As teammates started to get sentimental, Jabir interjected. "I think she's a rockhead."

"I think he's a rockhead," Hoover replied.

And now the rockheads, with their bird-brained passes, have a shot at Connecticut. UConn dismantled Texas 105-54 in the early game Saturday, a victory that pushed the Huskies' season winning streak to 34 and their NCAA streak to 15.

Behind all-everything forward Breanna Stewart's 31-point, 12-rebound, seven-assist day, UConn handed coach Geno Auriemma his 100th NCAA tourney win.

"That's a lotta wins," Auriemma said. "We didn't win anything the first couple of times we made the tournament."

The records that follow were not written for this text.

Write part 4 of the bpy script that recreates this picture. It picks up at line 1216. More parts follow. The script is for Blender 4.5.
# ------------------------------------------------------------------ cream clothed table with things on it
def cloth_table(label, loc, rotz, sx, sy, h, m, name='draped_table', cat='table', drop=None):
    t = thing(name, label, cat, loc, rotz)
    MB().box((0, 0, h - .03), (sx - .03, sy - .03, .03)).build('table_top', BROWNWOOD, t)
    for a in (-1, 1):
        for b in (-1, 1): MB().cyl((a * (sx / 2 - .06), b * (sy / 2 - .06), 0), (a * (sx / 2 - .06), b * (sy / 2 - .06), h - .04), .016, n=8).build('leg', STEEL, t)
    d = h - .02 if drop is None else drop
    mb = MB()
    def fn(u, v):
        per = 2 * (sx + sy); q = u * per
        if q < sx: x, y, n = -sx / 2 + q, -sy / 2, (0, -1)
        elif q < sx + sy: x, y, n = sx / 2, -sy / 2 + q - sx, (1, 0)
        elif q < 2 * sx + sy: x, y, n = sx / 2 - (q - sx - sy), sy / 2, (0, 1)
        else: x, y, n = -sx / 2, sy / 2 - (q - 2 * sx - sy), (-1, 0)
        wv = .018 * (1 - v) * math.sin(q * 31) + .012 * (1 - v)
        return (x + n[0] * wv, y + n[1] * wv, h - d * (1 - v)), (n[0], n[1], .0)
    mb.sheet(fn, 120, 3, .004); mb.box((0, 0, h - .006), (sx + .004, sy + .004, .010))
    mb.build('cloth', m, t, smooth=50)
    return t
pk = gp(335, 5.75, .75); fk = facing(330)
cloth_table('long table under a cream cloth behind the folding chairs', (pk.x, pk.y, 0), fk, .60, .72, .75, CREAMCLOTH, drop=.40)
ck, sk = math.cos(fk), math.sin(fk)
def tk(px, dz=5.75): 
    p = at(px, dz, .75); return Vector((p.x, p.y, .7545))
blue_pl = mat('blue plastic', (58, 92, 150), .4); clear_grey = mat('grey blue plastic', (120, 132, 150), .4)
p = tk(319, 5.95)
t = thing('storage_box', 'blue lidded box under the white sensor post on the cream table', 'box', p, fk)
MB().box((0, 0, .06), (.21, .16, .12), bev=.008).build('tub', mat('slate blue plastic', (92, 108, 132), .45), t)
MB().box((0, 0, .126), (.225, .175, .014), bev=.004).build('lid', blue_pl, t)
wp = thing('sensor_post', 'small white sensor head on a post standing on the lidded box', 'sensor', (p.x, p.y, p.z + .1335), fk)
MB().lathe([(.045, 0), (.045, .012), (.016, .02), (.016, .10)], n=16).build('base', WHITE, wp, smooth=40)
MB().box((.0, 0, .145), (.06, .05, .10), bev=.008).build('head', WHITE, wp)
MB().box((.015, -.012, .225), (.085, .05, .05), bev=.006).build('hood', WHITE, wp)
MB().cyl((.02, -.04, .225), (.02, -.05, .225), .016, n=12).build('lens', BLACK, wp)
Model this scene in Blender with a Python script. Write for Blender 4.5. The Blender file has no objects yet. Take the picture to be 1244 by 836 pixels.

He also liked how his team performed, especially when the Huskies opened the second half with an 18-4 spurt to make the game 70-28. Even the hyper-critical Auriemma admitted he enjoyed watching his team perform in that stretch. "That's pretty good," he said.

Dayton knows it will be given little chance on Monday, but that's OK. The Flyers have been underestimated all tournament, and they're unlikely to feel any pressure now. These Flyers have taken their program to new heights, and they're starting to feel like they belong up here.

"Our guys have continually stepped up and stepped up and matured, and handled themselves better and better with every challenge," Jabir said. "And the challenges keep getting bigger and bigger."

None bigger than Monday. And that's a good thing.